The Viking 1 and 2 modules landed on Mars in 1976, taking photographs and samples in hopes of determining if life existed on Earth’s planetary neighbor. Experiments performed by NASA indicated no signs of life on the red planet.

However, Schulze-Makuch points to the fact that a pair of initial experiments contrasted each other. One test found trace evidence of metabolism, while later organic matter tests were negative. According to the professor, that might be due to the actions of scientists.

Schulze-Makuch told NewsNation that microbes on Mars may have evolved to deal with the extremely dry landscape by developing novel ways to get water. So when NASA scientists did what appeared logical at the time — adding water to samples to see if it would help revive any life — it might have been too much of a good thing.

“Just imagine you’re in Nevada in the desert, and you really need water, and an alien comes by in a spaceship and says, ‘Oh, you poor soul you don’t have any water,’ and puts you in the middle of the ocean,” he said. “That wouldn’t be good for you.”

Schulze-Makuch points to life in Chile’s Atacama Desert, where microbes live within salt rocks because the salt draws moisture from the air.

“Salt is able to extract the water directly from the atmosphere, and that water the microbes use,” he said.

In the 1970s and ’80s, when experiments on the Viking samples were performed, scientists had very little idea about the Martian atmosphere, Schulze-Makuch said. They may have assumed life on Mars would behave the same as life on Earth, accidentally drowning samples instead of reviving them.
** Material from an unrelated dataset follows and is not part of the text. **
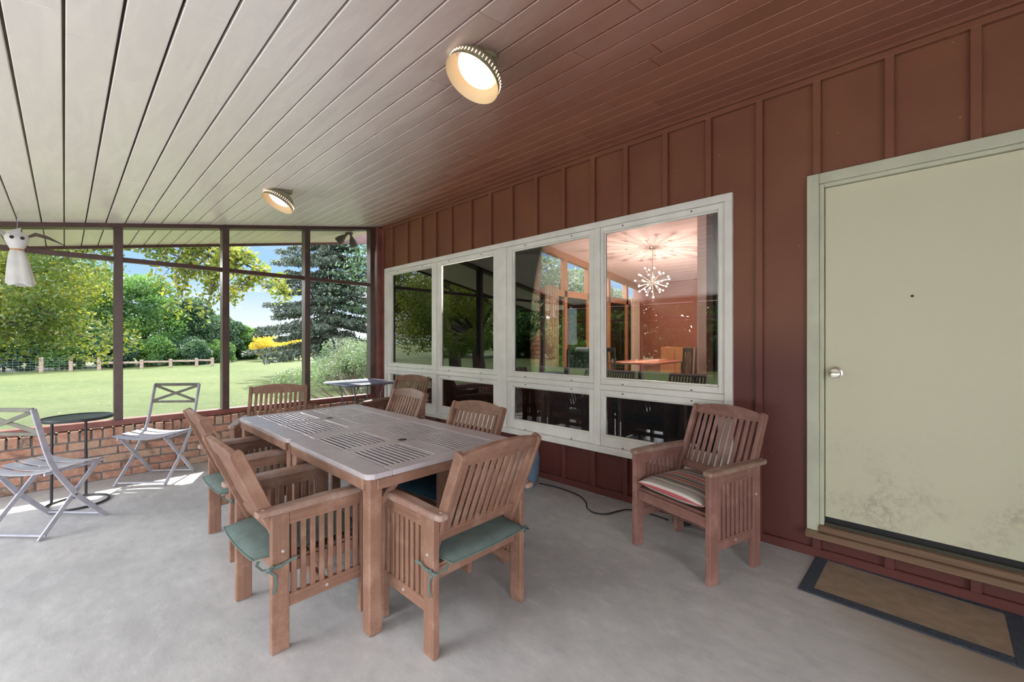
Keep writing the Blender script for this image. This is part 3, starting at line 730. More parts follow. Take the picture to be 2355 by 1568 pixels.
MB().lathe([(.0005, 0), (.115, 0), (.13, .02), (.15, .12), (.155, .24), (.145, .30), (.125, .325), (.118, .318), (.125, .29), (.0005, .28)], 32).build('body', M['blueplastic'], t, smooth=True)
MB().tube([(-.15, 0, .2), (-.19, 0, .24), (-.19, 0, .29), (-.13, 0, .31)], .012, 8).build('handle', M['blueplastic'], t, smooth=True)

# ceiling lamps (lit)
def lamp(label, x, y, n):
    t = thing('ceiling_lamp', label, 'ceiling lamp', (x, y, zc(x)), 0, 'domed ceiling lamps')
    MB(Matrix.Rotation(-math.atan(.1808), 4, 'Y')).lathe([(.0005, 0), (.062, 0), (.066, -.008), (.060, -.024), (.0005, -.024)], 32).build('mount', M['bronze'], t, smooth=True)
    q = (-Vector(n)).normalized().to_track_quat('Z', 'Y').to_matrix().to_4x4()
    T_ = Matrix.Translation((0, 0, -.012)) @ q
    pr = [(max(.0005, .132*math.sin(k*PI/20)), -.126+.126*math.cos(k*PI/20)) for k in range(11)]
    MB(T_).lathe(pr, 56, caps=False).build('shade', M['bronze'], t, smooth=True)
    inn = [(max(r_-.004, .0004), z_-.002) for r_, z_ in pr]; inn[-1] = (.132, -.126)
    MB(T_).lathe(inn[::-1], 56, caps=False).build('shade_lining', M['shade_in'], t, smooth=True)
    b = MB(T_)
    for k in range(48):
        a = 2*PI*k/48; rot = Matrix.Rotation(a, 3, 'Z'); b.box(rot @ Vector((.1298, 0, -.099)), (.0045, .0035, .018), rot=rot)
    b.build('slots', M['lampglass'], t)
    MB(T_).lathe([(max(.0005, .098*math.sin(k*PI/16)), -.062+.052*math.cos(k*PI/16)) for k in range(17)], 40).build('glass_bowl', M['lampglass'], t, smooth=True)
lamp('lit domed lamp on the ceiling, the nearer and larger looking one', 1.335, 1.44, (-.44, .15, -.89))
lamp('lit domed lamp on the ceiling towards the screens, the farther small one', 1.335, 4.03, (-.46, .02, -.885))

# twin spotlight outside under the eave
t = thing('twin_spotlight', 'dark twin spotlight under the eave outside the right hand screen', 'spotlight', (2.92, 6.1, zc(2.92)))
MB().lathe([(.0005, 0), (.055, 0), (.055, -.018), (.0005, -.022)], 20).build('mount', M['soffit_lamp'], t, smooth=True)
for s_, rx, ry in ((-1, .35, .75), (1, .1, -.35)):
    m_ = Matrix.Translation((s_*.022, 0, -.02)) @ Euler((rx, ry, 0)).to_matrix().to_4x4()
    MB(m_).lathe([(.0005, 0), (.018, 0), (.018, -.04), (.030, -.065), (.055, -.13), (.062, -.19), (.060, -.19), (.05, -.135), (.0005, -.09)], 24).build('lamp_head', M['soffit_lamp'], t, smooth=True)

# ghost windsock hanging at the left
t = thing('ghost_windsock', 'white ghost windsock with black eyes hanging from the ceiling at far left', 'windsock', (-.262, 5.2, zc(-.262)))
MB().tube([(0, 0, .0), (.004, 0, -.05), (.0, 0, -.165)], .0022, 6).build('cord', M['white_metal'], t)
MB().lathe([(.0005, -.160), (.03, -.163), (.055, -.178), (.068, -.205), (.066, -.235), (.055, -.265), (.043, -.29), (.036, -.305), (.0005, -.308)], 24).build('head', M['ghost'], t, smooth=True)
vd = Vector((.262, -5.2, -.9)).normalized()
for s_ in (-.026, .028):
    rt = Vector((0, 0, 1)).cross(-vd).normalized(); c = Vector((0, 0, -.208))+rt*s_*-1+vd*.061
    MB(Matrix.Translation(c) @ vd.to_track_quat('Z', 'Y').to_matrix().to_4x4()).lathe([(.0005, 0), (.0135, 0), (.012, .006), (.0005, .008)], 14).build('eye', M['rubber'], t, smooth=True)
MB().lathe([(.030, -.300), (.038, -.300), (.037, -.312), (.030, -.312)], 20).build('collar', simple('orange_band', (.55, .28, .12), .6), t)
secs = []; NB = 40
for z, r_ in ((-.300, .034), (-.33, .042), (-.38, .052), (-.46, .063), (-.54, .073), (-.582, .076), (-.587, .068)):
    secs.append([(r_*(1+.10*math.sin(7*2*PI*k/NB)*(z < -.32))*math.cos(2*PI*k/NB)+.02*(-.3-z)/.28, .6*r_*(1+.10*math.sin(5*2*PI*k/NB))*math.sin(2*PI*k/NB), z+.012*math.sin(3*2*PI*k/NB)*(z < -.5)) for k in range(NB)])
MB().loft(secs, caps=True).build('body', M['ghost'], t, smooth=True)
for k, (ang, tw) in enumerate(((5, .5), (170, -.5), (265, .5))):
    a = R(ang); d = Vector((math.cos(a), math.sin(a), 0)); s_ = Vector((-math.sin(a), math.cos(a), 0)); secs = []
    for q, w_, z_ in ((.05, .045, -.20), (.10, .085, -.165), (.17, .075, -.18), (.26, .012, -.225)):
        c = d*q+Vector((0, 0, z_)); w3 = (s_*math.cos(tw)+Vector((0, 0, 1))*math.sin(tw))*w_/2; nn = Vector((0, 0, .0012)); secs.append([c-w3-nn, c+w3-nn, c+w3+nn, c-w3+nn])
    MB().loft(secs).build('blade', M['ghost'] if k else M['postp'], t)

# ------------------------------------------------------------------ inside the house (seen through the window)
IF = .2
def ic(x): return 3.32-.105*(x-3.32)
b = MB(); b.bb(3.34, 9.6, -1.2, 4.9, .05, IF); b.bb(3.34, 5.75, 4.9, 5.66, .05, IF); struct(b.build('floor', M['ifloor']))
b = MB().loft([[(x, -1.2, ic(x)), (x, 4.86, ic(x)), (x, 4.86, ic(x)+.2), (x, -1.2, ic(x)+.2)] for x in (3.34, 9.7)]); b.loft([[(x, 4.86, ic(x)), (x, 5.66, ic(x)), (x, 5.66, ic(x)+.2), (x, 4.86, ic(x)+.2)] for x in (3.34, 5.75)]); struct(b.build('ceiling', M['plaster']))
b = MB().bb(9.5, 9.6, 3.05, 4.9, IF, 3.0); b.bb(9.5, 9.6, 2.0, 2.55, IF, 3.0); b.bb(9.5, 9.6, 2.55, 3.05, 2.2, 3.0); struct(b.build('wall_far', M['ipanel']))
b = MB(); b.bb(5.95, 9.5, 2.0, 2.12, IF, ic(6)); b.bb(3.34, 3.5, -1.2, -1.1, IF, 3.3); b.bb(3.34, 9.6, -1.2, -1.1, IF, 3.3); b.bb(9.5, 9.6, -1.1, 2.0, IF, 3.2); struct(b.build('wall_partition', M['plaster']))
b = MB(); b.bb(5.65, 5.75, 4.86, 5.66, IF, 3.05); b.bb(3.34, 5.65, 5.56, 5.66, 2.35, 3.07); b.bb(3.34, 5.65, 5.56, 5.66, .05, .62); b.bb(4.5, 5.65, 5.56, 5.66, .62, 2.35); b.bb(3.34, 3.42, 5.56, 5.66, .62, 2.35); b.bb(3.90, 3.96, 5.56, 5.66, .62, 2.35)
struct(b.build('wall_living', M['plaster']))
b = MB(); 
xx = [5.75, 6.55, 7.35, 8.15, 8.95, 9.55]
for x in xx: b.bb(x-.04, x+.04, 4.76, 4.86, IF, ic(x))
b.bb(5.75, 9.55, 4.76, 4.86, 2.15, 2.27); b.bb(5.75, 9.55, 4.76, 4.86, IF, .34)
b.loft([[(x, 4.76, ic(x)-.12), (x, 4.86, ic(x)-.12), (x, 4.86, ic(x)), (x, 4.76, ic(x))] for x in (5.75, 9.55)])
iw = struct(b.build('window_2', M['orange_wood']))
for i in range(5): MB().bb(xx[i]+.04, xx[i+1]-.04, 4.80, 4.806, .34, 2.15).build('pane', M['clear'], iw)
b = MB()
z = IF
r2 = random.Random(3)
while z < 3.05:
    for (p0, p1) in (((4.55, 4.72), (5.7, 4.72)), ((4.55, 5.32), (4.55, 4.72))):
        L_ = math.dist(p0, p1); u = -r2.random()*.1
        while u < L_:
            a_, b_ = max(u, 0), min(u+.2, L_)
            if b_-a_ > .03:
                q0 = [p0[i]+(p1[i]-p0[i])*a_/L_ for i in (0, 1)]; q1 = [p0[i]+(p1[i]-p0[i])*b_/L_ for i in (0, 1)]
                if p0[1] == p1[1]: b.bb(q0[0], q1[0], 4.70, 4.78, z, z+.062)
                else: b.bb(4.53, 4.60, q0[1], q1[1], z, z+.062)
            u += .21
    z += .074
ch = struct(b.build('wall_chimney', M['brick'])); MB().bb(4.54, 5.7, 4.71, 5.34, IF, 3.1).build('mortar', M['mortar'], ch)

def curtain(name, label, mat, a, c, z0, z1, amp=.03, nf=7):
    a = Vector(a); c = Vector(c); d = (c-a); nrm = Vector((-d.y, d.x, 0)).normalized(); n = nf*8; top = []
    vs = []
    for side in (0, 1):
        for i in range(n+1):
            for z in (z0, z1):
                p = a+d*(i/n)+nrm*(amp*math.sin(2*PI*nf*i/n)+side*.006); vs.append((p.x, p.y, z))
    fs = []; m = (n+1)*2
    for i in range(n):
        fs.append([2*i, 2*i+2, 2*i+3, 2*i+1]); fs.append([m+2*i, m+2*i+1, m+2*i+3, m+2*i+2])
    o = MB().add(vs, fs, tone=.5).build(name, mat, smooth=True); return tag(o, label, 'curtain')
curtain('curtain', 'charcoal curtain inside the right end of the window', M['grey_cloth'], (3.42, .90, 0), (3.42, 1.10, 0), .42, 2.5, .02, 4)
curtain('curtain', 'beige curtain gathered beside the brick chimney indoors', M['beige_cloth'], (5.80, 4.65, 0), (6.15, 4.65, 0), IF+.02, 2.3, .03, 5)
curtain('curtain', 'pinkish beige curtain at the far end of the indoor glass doors', M['beige_cloth'], (8.95, 4.65, 0), (9.3, 4.65, 0), IF+.02, 2.3, .03, 5)
curtain('curtain', 'white curtain at the far indoor window seen through the left panes', M['white_cloth'], (4.30, 5.50, 0), (4.48, 5.50, 0), IF+.02, 2.4, .02, 4)

t = thing('sofa', 'dark navy sofa indoors with its back against the window', 'sofa', (4.0, 2.05, IF))
b = MB(); b.bb(-.45, -.22, -1.05, 1.05, .05, .84); b.build('backrest', M['dark_fabric'], t, bevel=.05, seg=3)
MB().bb(-.22, .42, -.88, .88, .08, .42).build('seat', M['dark_fabric'], t, bevel=.04, seg=3)
for s_ in (-1, 1): MB().bb(-.40, .42, s_*.88, s_*1.08, .05, .60).build('armrest', M['dark_fabric'], t, bevel=.05, seg=3)
t = thing('throw_pillow', 'small tan pillow leaning on the sofa back', 'pillow', (3.95, 2.75, IF+.62), R(10)); t.rotation_euler = (0, R(-65), R(15))
n = 10; vs = []; fs = []
for sg in (1, -1):
    for i in range(n+1):
        for j in range(n+1):
            u = -1+2*i/n; v = -1+2*j/n; vs.append((.2*u*(1-.08*v*v), .2*v*(1-.08*u*u), sg*.07*((1-u**4)*(1-v**4))**.6))
for s_ in (0, 1):
    for i in range(n):
        for j in range(n): q = [s_*121+i*11+j, s_*121+(i+1)*11+j, s_*121+(i+1)*11+j+1, s_*121+i*11+j+1]; fs.append(q if s_ == 0 else q[::-1])
MB().add(vs, fs).build('pad', M['beige_cloth'], t, smooth=True)
t = thing('upholstered_armchair', 'blue upholstered armchair indoors behind the second window column', 'armchair', (4.05, 4.95, IF), R(-10))
MB().bb(-.30, .30, -.36, -.16, .15, 1.02).build('backrest', M['blue_fabric'], t, bevel=.06, seg=3); MB().bb(-.28, .28, -.16, .34, .12, .44).build('seat', M['blue_fabric'], t, bevel=.05, seg=3)
for s_ in (-1, 1): MB().bb(s_*.28, s_*.38, -.30, .34, .10, .60).build('armrest', M['blue_fabric'], t, bevel=.04, seg=3)
t = thing('upholstered_armchair', 'dark high-backed armchair indoors beyond the sofa', 'armchair', (5.2, 3.75, IF), R(70))
MB().bb(-.34, .34, -.38, -.18, .15, 1.02).build('backrest', M['dark_fabric'], t, bevel=.06, seg=3); MB().bb(-.30, .30, -.18, .34, .12, .44).build('seat', M['dark_fabric'], t, bevel=.05, seg=3)
for s_ in (-1, 1): MB().bb(s_*.28, s_*.38, -.30, .34, .10, .62).build('armrest', M['dark_fabric'], t, bevel=.04, seg=3)
t = thing('side_table', 'low orange wood table indoors below the left window panes', 'table', (3.78, 3.72, IF))
MB().bb(-.22, .22, -.5, .5, .30, .335).build('tabletop', M['orange_wood'], t, bevel=.004)
for sx in (-1, 1):
    for sy in (-1, 1): MB().bb(sx*.19-.02, sx*.19+.02, sy*.46-.02, sy*.46+.02, 0, .30).build('leg', M['orange_wood'], t)
t = thing('wicker_basket', 'dark wicker basket on the low indoor table', 'basket', (3.8, 3.62, IF+.335))
b = MB()
for k in range(9): z = .012+.023*k; r_ = .15+.04*math.sin(k/9*1.6); b.tube([((r_+.006*math.sin(14*a*PI/28))*math.cos(2*PI*a/56), (r_+.05+.006*math.sin(14*a*PI/28))*math.sin(2*PI*a/56), z) for a in range(56)], .013, 6, closed=True)
b.build('body', M['wicker'], t, smooth=True)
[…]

Microbes may not be what most people imagine when they think of extraterrestrial life and is considerably less dramatic than science fiction depictions of alien civilizations.

When it comes to more sophisticated life, Schulze-Makuch is keeping an open mind, even though there’s been no evidence of advanced civilizations so far found.

“The more complex, more sophisticated a life form, I think the easier it will be to detect,” he said. “But of course, if there’s a civilization that has a technology which is thousands or millions of years ahead of us and they don’t want to be detected, then they probably have the ability or the technology that we cannot detect them.”

Regardless of whether extraterrestrial life looks more like Star Trek or the view through a microscope, any discovery would be groundbreaking for scientists hoping to understand more about how life on Earth evolved.

If life on Earth and Mars appear to be related, it would suggest that life can be exchanged between planets easily, Schulze-Makuch explained. But if microbes on Mars had their own independent origin, it would have huge philosophical and scientific implications.

“That would mean that life in general would be very frequent in the universe,” he said. “We would assume that, well, there are at least, probably one planet in nearly every solar system where there’s life.”

Looking forward, Schulze-Makuch hopes NASA or other space agencies will consider another life-detection mission to Mars since technology and scientific understanding have advanced so much since the Viking missions.

While some may doubt the need for such a mission, Schulze-Makuch thinks it’s needed not just for scientific knowledge but as a plan for the future when Earth could face asteroid collisions or supernovas that could make it impossible for us as a species to survive.

“If we want to survive as a species, we have to start to go to other planets, and eventually settle on our other planets. If on Mars, there’s no indigenous life, then we should populate it with Earth life,” he suggested.